Copy out all the data, word for word.
>> start
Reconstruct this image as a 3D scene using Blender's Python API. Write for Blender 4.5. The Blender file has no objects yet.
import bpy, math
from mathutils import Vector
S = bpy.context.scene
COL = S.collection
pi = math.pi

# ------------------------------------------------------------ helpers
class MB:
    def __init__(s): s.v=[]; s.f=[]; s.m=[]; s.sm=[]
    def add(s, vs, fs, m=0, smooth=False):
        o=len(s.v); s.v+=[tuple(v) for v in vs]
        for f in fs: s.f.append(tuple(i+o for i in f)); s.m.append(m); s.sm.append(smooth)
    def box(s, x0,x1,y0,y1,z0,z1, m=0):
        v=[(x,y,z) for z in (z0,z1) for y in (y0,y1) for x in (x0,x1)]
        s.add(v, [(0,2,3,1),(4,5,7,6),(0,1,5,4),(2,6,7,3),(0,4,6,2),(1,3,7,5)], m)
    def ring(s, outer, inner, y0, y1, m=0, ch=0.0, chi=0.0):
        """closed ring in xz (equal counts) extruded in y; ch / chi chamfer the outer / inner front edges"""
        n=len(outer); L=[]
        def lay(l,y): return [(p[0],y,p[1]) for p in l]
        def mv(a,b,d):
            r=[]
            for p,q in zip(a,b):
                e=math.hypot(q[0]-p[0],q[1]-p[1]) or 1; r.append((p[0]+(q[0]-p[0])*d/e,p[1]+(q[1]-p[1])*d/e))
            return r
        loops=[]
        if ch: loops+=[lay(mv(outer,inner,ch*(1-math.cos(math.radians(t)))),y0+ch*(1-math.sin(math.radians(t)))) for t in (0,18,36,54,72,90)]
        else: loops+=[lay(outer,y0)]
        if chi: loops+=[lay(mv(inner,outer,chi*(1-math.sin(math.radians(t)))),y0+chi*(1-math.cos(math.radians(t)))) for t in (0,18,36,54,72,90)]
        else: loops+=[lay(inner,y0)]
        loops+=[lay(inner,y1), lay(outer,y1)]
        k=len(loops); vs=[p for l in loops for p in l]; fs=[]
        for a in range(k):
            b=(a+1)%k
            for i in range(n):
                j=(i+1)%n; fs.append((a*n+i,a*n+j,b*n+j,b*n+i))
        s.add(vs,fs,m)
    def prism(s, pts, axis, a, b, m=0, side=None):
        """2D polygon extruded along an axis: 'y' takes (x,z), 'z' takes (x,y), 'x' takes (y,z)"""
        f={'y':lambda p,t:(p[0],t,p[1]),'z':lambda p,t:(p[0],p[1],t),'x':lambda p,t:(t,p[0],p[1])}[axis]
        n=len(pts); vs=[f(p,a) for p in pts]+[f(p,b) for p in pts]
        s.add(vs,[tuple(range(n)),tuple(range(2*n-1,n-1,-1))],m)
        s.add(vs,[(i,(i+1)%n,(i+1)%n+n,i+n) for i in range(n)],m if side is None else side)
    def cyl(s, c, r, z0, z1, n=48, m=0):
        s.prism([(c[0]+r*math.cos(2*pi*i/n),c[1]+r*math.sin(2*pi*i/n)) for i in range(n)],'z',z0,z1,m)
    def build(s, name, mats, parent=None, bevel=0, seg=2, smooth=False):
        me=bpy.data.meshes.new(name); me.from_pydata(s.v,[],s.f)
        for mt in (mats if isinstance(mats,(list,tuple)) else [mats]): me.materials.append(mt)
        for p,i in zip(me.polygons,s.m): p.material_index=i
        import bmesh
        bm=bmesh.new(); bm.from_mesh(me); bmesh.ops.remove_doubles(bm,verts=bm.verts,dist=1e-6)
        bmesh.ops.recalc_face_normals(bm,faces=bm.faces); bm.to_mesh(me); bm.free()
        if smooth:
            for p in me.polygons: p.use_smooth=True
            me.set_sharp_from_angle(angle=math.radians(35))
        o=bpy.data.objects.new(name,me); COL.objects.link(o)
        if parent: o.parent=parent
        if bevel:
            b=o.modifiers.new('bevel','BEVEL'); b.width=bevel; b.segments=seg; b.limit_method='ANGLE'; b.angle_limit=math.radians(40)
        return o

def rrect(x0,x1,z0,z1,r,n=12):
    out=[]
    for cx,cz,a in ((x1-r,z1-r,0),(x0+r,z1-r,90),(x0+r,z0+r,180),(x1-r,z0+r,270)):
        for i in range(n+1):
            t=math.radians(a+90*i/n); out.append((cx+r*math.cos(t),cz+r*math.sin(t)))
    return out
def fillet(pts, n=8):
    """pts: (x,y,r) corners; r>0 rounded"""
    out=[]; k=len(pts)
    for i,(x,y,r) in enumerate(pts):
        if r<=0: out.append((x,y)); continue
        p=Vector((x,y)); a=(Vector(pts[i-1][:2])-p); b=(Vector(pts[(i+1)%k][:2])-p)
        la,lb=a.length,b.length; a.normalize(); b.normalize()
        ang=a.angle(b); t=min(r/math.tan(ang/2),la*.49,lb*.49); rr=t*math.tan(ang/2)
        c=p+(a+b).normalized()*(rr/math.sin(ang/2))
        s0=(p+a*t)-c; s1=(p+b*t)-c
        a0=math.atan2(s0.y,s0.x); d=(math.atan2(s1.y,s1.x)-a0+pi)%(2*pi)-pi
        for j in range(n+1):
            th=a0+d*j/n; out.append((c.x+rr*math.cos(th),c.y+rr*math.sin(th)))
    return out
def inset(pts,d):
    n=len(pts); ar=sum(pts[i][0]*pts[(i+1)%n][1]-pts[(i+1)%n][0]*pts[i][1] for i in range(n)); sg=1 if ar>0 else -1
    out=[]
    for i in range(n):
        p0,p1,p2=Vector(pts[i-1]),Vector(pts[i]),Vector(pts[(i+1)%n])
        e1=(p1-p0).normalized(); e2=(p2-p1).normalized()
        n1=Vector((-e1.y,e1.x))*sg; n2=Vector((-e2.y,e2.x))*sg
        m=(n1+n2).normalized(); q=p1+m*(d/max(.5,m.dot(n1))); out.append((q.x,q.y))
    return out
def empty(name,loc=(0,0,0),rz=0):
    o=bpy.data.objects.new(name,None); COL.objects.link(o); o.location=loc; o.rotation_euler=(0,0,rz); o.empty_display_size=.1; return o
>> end
■ RESPONSE TO THIS TASK
Reconstruct this image as a 3D scene using Blender's Python API. Write for Blender 4.5. The Blender file has no objects yet.
import bpy, math
from mathutils import Vector
S = bpy.context.scene
COL = S.collection
pi = math.pi

# ------------------------------------------------------------ helpers
class MB:
    def __init__(s): s.v=[]; s.f=[]; s.m=[]; s.sm=[]
    def add(s, vs, fs, m=0, smooth=False):
        o=len(s.v); s.v+=[tuple(v) for v in vs]
        for f in fs: s.f.append(tuple(i+o for i in f)); s.m.append(m); s.sm.append(smooth)
    def box(s, x0,x1,y0,y1,z0,z1, m=0):
        v=[(x,y,z) for z in (z0,z1) for y in (y0,y1) for x in (x0,x1)]
        s.add(v, [(0,2,3,1),(4,5,7,6),(0,1,5,4),(2,6,7,3),(0,4,6,2),(1,3,7,5)], m)
    def ring(s, outer, inner, y0, y1, m=0, ch=0.0, chi=0.0):
        """closed ring in xz (equal counts) extruded in y; ch / chi chamfer the outer / inner front edges"""
        n=len(outer); L=[]
        def lay(l,y): return [(p[0],y,p[1]) for p in l]
        def mv(a,b,d):
            r=[]
            for p,q in zip(a,b):
                e=math.hypot(q[0]-p[0],q[1]-p[1]) or 1; r.append((p[0]+(q[0]-p[0])*d/e,p[1]+(q[1]-p[1])*d/e))
            return r
        loops=[]
        if ch: loops+=[lay(mv(outer,inner,ch*(1-math.cos(math.radians(t)))),y0+ch*(1-math.sin(math.radians(t)))) for t in (0,18,36,54,72,90)]
        else: loops+=[lay(outer,y0)]
        if chi: loops+=[lay(mv(inner,outer,chi*(1-math.sin(math.radians(t)))),y0+chi*(1-math.cos(math.radians(t)))) for t in (0,18,36,54,72,90)]
        else: loops+=[lay(inner,y0)]
        loops+=[lay(inner,y1), lay(outer,y1)]
        k=len(loops); vs=[p for l in loops for p in l]; fs=[]
        for a in range(k):
            b=(a+1)%k
            for i in range(n):
                j=(i+1)%n; fs.append((a*n+i,a*n+j,b*n+j,b*n+i))
        s.add(vs,fs,m)
    def prism(s, pts, axis, a, b, m=0, side=None):
        """2D polygon extruded along an axis: 'y' takes (x,z), 'z' takes (x,y), 'x' takes (y,z)"""
        f={'y':lambda p,t:(p[0],t,p[1]),'z':lambda p,t:(p[0],p[1],t),'x':lambda p,t:(t,p[0],p[1])}[axis]
        n=len(pts); vs=[f(p,a) for p in pts]+[f(p,b) for p in pts]
        s.add(vs,[tuple(range(n)),tuple(range(2*n-1,n-1,-1))],m)
        s.add(vs,[(i,(i+1)%n,(i+1)%n+n,i+n) for i in range(n)],m if side is None else side)
    def cyl(s, c, r, z0, z1, n=48, m=0):
        s.prism([(c[0]+r*math.cos(2*pi*i/n),c[1]+r*math.sin(2*pi*i/n)) for i in range(n)],'z',z0,z1,m)
    def build(s, name, mats, parent=None, bevel=0, seg=2, smooth=False):
        me=bpy.data.meshes.new(name); me.from_pydata(s.v,[],s.f)
        for mt in (mats if isinstance(mats,(list,tuple)) else [mats]): me.materials.append(mt)
        for p,i in zip(me.polygons,s.m): p.material_index=i
        import bmesh
        bm=bmesh.new(); bm.from_mesh(me); bmesh.ops.remove_doubles(bm,verts=bm.verts,dist=1e-6)
        bmesh.ops.recalc_face_normals(bm,faces=bm.faces); bm.to_mesh(me); bm.free()
        if smooth:
            for p in me.polygons: p.use_smooth=True
            me.set_sharp_from_angle(angle=math.radians(35))
        o=bpy.data.objects.new(name,me); COL.objects.link(o)
        if parent: o.parent=parent
        if bevel:
            b=o.modifiers.new('bevel','BEVEL'); b.width=bevel; b.segments=seg; b.limit_method='ANGLE'; b.angle_limit=math.radians(40)
        return o

def rrect(x0,x1,z0,z1,r,n=12):
    out=[]
    for cx,cz,a in ((x1-r,z1-r,0),(x0+r,z1-r,90),(x0+r,z0+r,180),(x1-r,z0+r,270)):
        for i in range(n+1):
            t=math.radians(a+90*i/n); out.append((cx+r*math.cos(t),cz+r*math.sin(t)))
    return out
def fillet(pts, n=8):
    """pts: (x,y,r) corners; r>0 rounded"""
    out=[]; k=len(pts)
    for i,(x,y,r) in enumerate(pts):
        if r<=0: out.append((x,y)); continue
        p=Vector((x,y)); a=(Vector(pts[i-1][:2])-p); b=(Vector(pts[(i+1)%k][:2])-p)
        la,lb=a.length,b.length; a.normalize(); b.normalize()
        ang=a.angle(b); t=min(r/math.tan(ang/2),la*.49,lb*.49); rr=t*math.tan(ang/2)
        c=p+(a+b).normalized()*(rr/math.sin(ang/2))
        s0=(p+a*t)-c; s1=(p+b*t)-c
        a0=math.atan2(s0.y,s0.x); d=(math.atan2(s1.y,s1.x)-a0+pi)%(2*pi)-pi
        for j in range(n+1):
            th=a0+d*j/n; out.append((c.x+rr*math.cos(th),c.y+rr*math.sin(th)))
    return out
def inset(pts,d):
    n=len(pts); ar=sum(pts[i][0]*pts[(i+1)%n][1]-pts[(i+1)%n][0]*pts[i][1] for i in range(n)); sg=1 if ar>0 else -1
    out=[]
    for i in range(n):
        p0,p1,p2=Vector(pts[i-1]),Vector(pts[i]),Vector(pts[(i+1)%n])
        e1=(p1-p0).normalized(); e2=(p2-p1).normalized()
        n1=Vector((-e1.y,e1.x))*sg; n2=Vector((-e2.y,e2.x))*sg
        m=(n1+n2).normalized(); q=p1+m*(d/max(.5,m.dot(n1))); out.append((q.x,q.y))
    return out
def empty(name,loc=(0,0,0),rz=0):
    o=bpy.data.objects.new(name,None); COL.objects.link(o); o.location=loc; o.rotation_euler=(0,0,rz); o.empty_display_size=.1; return o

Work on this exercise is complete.